How We Lived on It (22) – Broken Bow, Nebraska

Julia Dean, of this blog, was born in the town of Broken Bow,  population 3,491 (give or take), in Custer County, Nebraska. The town’s environs are home to Nebraska’s largest cattle feedlot. Julia’s father, Henry Judson “Bud” Dean, a sign painter, was once the mayor of Broken Bow. His grandfather, James R. Dean was an associate justice of the Nebraska Supreme Court. The railroad runs right through the center of Broken Bow. (Press “play” on the video.)

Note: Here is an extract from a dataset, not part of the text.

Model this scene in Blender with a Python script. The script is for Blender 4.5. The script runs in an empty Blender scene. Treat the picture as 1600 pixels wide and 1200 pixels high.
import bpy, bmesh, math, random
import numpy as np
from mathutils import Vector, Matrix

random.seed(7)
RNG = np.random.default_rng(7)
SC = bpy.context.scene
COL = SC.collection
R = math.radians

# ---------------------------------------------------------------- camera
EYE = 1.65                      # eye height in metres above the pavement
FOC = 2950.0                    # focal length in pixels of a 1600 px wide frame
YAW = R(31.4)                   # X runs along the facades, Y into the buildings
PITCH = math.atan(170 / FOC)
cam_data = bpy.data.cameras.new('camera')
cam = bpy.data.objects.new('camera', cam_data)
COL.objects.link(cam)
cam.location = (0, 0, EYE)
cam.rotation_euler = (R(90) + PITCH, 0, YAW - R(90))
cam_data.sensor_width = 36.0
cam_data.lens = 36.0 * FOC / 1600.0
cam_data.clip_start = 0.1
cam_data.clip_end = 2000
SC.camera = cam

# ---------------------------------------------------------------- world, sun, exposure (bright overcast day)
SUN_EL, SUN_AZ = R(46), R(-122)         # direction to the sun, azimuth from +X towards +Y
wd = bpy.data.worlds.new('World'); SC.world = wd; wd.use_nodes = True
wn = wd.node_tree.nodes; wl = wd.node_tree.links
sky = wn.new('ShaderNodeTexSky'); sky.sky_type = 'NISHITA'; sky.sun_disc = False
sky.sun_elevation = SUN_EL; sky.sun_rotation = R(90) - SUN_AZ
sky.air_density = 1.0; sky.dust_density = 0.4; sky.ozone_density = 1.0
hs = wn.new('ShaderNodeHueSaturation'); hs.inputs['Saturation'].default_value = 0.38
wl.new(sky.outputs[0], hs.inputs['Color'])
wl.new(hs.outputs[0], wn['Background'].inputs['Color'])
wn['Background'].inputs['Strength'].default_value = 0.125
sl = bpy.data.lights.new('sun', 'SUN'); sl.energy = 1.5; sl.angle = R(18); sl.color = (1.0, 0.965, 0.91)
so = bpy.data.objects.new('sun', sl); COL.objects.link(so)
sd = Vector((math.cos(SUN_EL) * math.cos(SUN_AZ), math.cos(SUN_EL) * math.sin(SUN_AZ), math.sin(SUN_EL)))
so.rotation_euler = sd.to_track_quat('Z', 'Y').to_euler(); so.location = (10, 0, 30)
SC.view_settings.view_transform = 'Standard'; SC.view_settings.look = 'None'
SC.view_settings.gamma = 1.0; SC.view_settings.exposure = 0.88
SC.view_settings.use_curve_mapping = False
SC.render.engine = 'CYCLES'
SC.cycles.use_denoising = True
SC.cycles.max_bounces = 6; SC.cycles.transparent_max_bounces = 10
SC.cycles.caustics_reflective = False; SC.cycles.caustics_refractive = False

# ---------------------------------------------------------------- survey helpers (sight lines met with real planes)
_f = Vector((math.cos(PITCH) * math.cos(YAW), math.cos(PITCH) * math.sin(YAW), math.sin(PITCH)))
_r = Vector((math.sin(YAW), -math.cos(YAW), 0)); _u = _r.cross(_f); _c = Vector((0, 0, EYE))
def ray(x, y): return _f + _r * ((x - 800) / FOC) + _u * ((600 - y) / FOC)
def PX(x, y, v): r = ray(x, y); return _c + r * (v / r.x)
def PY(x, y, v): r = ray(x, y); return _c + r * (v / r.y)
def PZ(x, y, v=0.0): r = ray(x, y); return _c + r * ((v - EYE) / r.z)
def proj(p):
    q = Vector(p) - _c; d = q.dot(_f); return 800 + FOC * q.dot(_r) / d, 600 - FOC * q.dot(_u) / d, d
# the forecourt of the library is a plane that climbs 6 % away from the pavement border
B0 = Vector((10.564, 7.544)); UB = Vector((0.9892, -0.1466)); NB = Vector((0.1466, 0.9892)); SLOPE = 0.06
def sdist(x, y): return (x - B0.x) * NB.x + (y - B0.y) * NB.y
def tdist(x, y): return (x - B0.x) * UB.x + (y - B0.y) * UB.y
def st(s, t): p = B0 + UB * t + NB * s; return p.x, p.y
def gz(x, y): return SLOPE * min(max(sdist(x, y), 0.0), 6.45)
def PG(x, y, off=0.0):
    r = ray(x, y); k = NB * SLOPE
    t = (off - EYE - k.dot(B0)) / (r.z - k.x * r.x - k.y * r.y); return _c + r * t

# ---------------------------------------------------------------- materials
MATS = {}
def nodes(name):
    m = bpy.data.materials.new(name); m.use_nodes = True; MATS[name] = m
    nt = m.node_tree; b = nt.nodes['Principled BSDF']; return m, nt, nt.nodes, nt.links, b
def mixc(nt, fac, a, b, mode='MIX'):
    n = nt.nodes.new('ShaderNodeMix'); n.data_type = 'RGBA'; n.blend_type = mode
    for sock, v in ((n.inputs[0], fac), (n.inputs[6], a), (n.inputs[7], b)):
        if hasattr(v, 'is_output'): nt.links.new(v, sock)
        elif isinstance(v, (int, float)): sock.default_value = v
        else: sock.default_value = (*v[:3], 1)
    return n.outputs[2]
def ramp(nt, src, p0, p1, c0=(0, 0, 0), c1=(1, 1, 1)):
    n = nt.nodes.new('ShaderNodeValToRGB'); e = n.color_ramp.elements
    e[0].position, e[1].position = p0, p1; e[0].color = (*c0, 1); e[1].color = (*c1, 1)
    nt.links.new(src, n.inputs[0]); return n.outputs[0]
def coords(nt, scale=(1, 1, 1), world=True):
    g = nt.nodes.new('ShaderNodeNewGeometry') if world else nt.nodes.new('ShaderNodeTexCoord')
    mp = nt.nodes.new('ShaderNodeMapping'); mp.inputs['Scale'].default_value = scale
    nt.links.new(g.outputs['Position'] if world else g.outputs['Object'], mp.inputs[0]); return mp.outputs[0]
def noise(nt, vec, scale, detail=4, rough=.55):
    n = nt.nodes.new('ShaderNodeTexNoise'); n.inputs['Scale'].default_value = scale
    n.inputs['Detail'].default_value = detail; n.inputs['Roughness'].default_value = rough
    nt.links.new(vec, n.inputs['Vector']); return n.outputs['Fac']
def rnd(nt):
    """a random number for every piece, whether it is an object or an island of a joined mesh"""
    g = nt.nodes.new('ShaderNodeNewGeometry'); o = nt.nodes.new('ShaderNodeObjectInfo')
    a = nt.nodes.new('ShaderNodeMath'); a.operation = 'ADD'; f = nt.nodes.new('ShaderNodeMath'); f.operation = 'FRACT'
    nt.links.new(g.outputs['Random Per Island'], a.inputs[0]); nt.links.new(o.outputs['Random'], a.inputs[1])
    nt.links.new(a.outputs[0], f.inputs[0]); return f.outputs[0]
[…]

When Julia was still a girl, there was a woman in her town who actually traveled to a very far place called Switzerland. When she returned, she gave Julia a small camera as a gift. Thus was born the woman this writer knows today, a kind companion who has accompanied him, with camera, on many journeys that were the fulfillment of his dreams. One dream, since childhood days in New York City watching Buzz and Tod tool around the country in their Corvette, was to travel the length of Route 66. In 2006, the highway’s 80th birthday, we flew to Chicago and did just that, to the Pacific Ocean.

Stand in so many small towns across America – a town, say, like Dwight, Illinois, through which Route 66 runs – and watch the train pass through, even now. Listen to its whistle. Hear it “moan mournfully,” as Thomas Wolfe’s Eugene Gant heard it. Far places, it says. Distant lives. The great, wide world. Teasing you with its call. Passing on. For so many who longed for experience, the train’s receding rumble, the lingering whisper of it gone, uttered the great paradox of the nation – that while one might live, it seemed, smack-dab in the middle of it all, one felt stranded so far from everything that was happening. To live in the middle, it turned out, was to reside at the edges. To move to the center meant to travel to the boundaries, because the boundary – the frontier – is where the “other” is, and the other is experience.